Activity amongst Irish corporates is expected to slow over the coming months, as the rising cost of credit puts a halt to expansion plans. In early September, the London Interbank Offered Rate (Libor) reached a twenty-year high, a further sign of continuing unease in the money markets due to the on-going credit crisis.

As a result, corporates are paying an extra 40-50 bps on their funding, as banks, who are being hurt by the squeeze on liquidity, put up their lending rates.

John Coffey, Head of Treasury ALM with BNP Paribas, says that while Libor rates are still being published, they are not being used, because banks are hoarding liquidity for their own needs and are thus less willing to lend to other banks.This is particularly the case he says for banks who have had substantial standby facilities for SPVs & SIVs which now have to be taken onto their own balance sheets,thus straining both their liquidity & capital ratios.

‘In a normal functioning market, a major bank could go to another bank or broker and get valid prices for any period out to a year.
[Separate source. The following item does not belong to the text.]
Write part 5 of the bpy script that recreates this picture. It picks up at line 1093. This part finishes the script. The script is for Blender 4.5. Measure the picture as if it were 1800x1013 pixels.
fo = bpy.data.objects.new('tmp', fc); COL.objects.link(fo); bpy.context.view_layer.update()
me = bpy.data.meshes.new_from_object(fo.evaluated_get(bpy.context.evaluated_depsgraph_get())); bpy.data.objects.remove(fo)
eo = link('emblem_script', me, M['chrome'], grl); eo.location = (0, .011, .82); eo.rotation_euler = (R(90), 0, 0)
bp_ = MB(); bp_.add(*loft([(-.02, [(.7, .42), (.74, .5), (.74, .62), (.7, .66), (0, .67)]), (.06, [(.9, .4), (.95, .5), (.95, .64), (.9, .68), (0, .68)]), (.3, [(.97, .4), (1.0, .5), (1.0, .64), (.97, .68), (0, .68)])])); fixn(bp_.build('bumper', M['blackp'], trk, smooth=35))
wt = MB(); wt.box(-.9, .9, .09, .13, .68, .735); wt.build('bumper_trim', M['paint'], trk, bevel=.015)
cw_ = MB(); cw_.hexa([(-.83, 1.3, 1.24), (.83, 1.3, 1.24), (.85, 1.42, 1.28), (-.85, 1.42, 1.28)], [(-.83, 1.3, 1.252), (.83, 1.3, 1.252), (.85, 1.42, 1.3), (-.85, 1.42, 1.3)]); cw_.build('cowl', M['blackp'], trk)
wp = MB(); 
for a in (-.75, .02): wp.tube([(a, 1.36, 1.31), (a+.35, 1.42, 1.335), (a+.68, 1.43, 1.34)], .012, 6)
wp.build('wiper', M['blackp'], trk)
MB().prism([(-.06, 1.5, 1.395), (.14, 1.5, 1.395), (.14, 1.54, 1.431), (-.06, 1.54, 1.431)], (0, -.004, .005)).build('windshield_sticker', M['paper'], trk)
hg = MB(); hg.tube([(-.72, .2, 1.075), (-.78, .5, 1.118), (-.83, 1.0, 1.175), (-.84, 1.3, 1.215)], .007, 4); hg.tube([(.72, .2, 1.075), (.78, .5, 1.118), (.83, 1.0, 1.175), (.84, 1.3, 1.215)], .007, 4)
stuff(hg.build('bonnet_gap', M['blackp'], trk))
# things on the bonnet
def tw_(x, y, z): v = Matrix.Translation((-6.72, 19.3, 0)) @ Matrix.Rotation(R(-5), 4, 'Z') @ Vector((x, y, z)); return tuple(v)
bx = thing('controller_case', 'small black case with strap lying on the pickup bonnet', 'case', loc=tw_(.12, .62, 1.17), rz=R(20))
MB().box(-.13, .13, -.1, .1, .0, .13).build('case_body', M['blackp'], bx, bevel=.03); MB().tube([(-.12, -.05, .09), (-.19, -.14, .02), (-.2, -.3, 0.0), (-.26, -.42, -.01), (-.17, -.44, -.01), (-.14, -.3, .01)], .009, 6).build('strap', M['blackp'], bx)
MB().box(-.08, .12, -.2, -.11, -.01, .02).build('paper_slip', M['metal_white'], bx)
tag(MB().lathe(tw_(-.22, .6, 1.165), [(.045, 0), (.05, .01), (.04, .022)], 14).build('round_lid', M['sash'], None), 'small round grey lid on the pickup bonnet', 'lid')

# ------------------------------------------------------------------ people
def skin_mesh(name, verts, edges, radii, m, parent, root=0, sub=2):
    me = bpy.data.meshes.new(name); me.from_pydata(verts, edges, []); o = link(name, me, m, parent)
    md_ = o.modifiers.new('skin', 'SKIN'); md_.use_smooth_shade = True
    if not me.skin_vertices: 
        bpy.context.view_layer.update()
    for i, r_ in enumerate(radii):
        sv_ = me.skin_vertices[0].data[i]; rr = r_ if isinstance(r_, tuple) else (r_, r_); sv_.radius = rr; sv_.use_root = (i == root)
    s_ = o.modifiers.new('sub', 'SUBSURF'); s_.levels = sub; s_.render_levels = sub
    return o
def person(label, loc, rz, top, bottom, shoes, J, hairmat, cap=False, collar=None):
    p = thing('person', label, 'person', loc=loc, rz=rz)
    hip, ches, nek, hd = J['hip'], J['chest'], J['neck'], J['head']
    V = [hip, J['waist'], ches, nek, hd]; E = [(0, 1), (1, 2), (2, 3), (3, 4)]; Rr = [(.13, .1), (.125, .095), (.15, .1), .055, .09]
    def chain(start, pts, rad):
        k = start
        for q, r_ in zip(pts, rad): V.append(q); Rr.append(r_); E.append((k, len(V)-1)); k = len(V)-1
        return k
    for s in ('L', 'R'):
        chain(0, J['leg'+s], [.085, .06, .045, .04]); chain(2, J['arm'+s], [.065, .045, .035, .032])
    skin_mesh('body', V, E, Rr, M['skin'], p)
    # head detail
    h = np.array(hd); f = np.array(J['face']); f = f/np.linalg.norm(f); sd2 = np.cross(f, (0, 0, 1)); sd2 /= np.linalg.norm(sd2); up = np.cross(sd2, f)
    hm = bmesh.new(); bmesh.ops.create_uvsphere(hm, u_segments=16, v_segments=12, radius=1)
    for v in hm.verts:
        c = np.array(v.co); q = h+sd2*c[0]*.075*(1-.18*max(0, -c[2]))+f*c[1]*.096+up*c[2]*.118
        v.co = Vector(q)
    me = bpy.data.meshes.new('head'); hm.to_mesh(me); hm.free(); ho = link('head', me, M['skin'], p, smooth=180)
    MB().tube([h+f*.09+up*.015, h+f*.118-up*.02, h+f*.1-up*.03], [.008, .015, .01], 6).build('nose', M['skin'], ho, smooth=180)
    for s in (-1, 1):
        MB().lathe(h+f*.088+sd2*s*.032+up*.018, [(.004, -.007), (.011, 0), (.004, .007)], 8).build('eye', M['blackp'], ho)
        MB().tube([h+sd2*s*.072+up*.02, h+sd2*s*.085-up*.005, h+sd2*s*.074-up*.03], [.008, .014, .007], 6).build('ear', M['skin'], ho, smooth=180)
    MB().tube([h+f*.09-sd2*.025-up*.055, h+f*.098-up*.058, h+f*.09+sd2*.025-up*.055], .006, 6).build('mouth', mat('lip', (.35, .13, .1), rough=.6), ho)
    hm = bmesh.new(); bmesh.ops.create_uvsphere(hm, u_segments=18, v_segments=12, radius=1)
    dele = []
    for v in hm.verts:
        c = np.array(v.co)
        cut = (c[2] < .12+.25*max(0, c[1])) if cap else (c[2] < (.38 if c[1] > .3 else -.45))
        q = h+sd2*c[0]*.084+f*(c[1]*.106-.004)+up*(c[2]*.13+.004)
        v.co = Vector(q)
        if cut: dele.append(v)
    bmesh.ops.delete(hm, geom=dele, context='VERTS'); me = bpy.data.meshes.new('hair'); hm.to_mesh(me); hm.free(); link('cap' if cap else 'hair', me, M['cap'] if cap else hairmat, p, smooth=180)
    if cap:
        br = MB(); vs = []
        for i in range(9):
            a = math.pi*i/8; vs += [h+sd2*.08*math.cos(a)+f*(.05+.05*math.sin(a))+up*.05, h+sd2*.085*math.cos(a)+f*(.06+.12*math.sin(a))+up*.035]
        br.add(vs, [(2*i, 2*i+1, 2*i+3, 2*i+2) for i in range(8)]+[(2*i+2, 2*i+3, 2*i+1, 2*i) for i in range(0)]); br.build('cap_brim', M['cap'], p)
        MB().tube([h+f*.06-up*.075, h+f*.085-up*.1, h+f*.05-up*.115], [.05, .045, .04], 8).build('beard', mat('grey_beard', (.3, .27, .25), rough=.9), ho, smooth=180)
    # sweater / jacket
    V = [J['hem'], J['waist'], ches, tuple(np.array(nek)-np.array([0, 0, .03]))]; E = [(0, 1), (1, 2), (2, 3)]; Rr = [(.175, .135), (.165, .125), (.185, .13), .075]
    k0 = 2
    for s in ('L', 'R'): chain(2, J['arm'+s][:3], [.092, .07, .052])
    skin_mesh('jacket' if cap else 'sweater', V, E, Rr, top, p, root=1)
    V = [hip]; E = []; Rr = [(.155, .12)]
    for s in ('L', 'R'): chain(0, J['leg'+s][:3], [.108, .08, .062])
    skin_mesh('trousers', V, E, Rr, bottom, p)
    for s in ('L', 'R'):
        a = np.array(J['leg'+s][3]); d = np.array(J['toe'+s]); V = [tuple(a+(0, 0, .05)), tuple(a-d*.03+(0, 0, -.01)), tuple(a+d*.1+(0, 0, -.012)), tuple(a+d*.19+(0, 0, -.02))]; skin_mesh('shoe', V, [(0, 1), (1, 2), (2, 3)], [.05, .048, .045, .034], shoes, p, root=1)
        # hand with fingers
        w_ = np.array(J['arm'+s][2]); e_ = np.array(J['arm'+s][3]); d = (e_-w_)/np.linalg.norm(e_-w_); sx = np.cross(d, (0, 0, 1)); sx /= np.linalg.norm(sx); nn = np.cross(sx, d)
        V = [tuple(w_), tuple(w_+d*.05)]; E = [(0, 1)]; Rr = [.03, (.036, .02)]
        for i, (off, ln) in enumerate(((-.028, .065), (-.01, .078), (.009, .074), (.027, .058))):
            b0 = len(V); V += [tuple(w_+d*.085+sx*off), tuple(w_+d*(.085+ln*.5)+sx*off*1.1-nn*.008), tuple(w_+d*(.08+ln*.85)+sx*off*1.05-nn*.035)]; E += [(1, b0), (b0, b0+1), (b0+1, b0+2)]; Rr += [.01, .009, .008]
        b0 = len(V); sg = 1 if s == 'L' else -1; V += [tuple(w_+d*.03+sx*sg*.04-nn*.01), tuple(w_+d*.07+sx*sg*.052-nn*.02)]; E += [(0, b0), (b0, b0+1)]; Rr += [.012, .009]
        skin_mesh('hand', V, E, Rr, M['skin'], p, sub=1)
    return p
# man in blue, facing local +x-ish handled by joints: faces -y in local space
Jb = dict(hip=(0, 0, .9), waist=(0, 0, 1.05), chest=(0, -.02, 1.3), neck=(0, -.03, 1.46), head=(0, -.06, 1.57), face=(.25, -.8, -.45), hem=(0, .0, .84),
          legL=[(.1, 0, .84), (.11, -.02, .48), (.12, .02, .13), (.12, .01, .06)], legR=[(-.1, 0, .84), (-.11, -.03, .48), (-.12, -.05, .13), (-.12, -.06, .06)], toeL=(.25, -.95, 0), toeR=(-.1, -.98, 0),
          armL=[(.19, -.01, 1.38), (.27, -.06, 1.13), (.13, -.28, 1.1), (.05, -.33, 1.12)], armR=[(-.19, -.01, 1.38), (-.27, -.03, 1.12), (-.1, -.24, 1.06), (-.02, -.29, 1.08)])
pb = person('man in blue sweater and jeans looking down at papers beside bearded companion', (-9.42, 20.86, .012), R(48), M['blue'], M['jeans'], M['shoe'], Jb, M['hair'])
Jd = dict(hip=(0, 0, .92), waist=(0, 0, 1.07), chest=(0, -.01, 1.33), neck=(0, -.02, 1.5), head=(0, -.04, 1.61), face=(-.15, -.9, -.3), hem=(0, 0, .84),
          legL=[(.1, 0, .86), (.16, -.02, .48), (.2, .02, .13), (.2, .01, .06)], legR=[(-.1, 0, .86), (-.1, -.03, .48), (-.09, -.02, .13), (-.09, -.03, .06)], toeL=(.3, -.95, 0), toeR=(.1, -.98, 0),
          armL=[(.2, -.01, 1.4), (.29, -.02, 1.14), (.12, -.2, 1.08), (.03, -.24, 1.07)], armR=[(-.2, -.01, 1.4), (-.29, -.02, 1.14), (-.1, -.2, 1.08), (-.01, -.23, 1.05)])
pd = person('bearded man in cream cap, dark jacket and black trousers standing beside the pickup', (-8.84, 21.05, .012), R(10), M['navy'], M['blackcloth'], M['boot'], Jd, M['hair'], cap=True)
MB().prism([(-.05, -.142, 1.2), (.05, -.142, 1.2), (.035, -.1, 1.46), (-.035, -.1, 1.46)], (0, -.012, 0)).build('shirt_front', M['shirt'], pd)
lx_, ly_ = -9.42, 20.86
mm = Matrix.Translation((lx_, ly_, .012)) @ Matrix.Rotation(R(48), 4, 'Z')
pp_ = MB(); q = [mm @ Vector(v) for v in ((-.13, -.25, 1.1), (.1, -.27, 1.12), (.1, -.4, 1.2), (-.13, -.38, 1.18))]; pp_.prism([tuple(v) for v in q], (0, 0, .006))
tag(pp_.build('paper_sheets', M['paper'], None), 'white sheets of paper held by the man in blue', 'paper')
But, since the credit crisis, the Libor rates quoted are more of a guesstimate and very little business is actually being done,’ he says.

Previously, well rated banks could have expected to borrow money at below Libor – now Irish banks are having to pay 20 bp above it.

The banks which are being really hit by the lack of liquidity are those which are more dependent on wholesale funding. This is evident in the case of Northern Rock, which only raises around 25 per cent of its funding requirements from its retail deposit base, and has been severely hit by the lack of available funding on the inter-bank market. The credit crisis and the issues surrounding banks such as Northern Rock are also leading to a ‘flight to quality’ says Coffey, as those institutions with surplus cash look to move their money into safer options.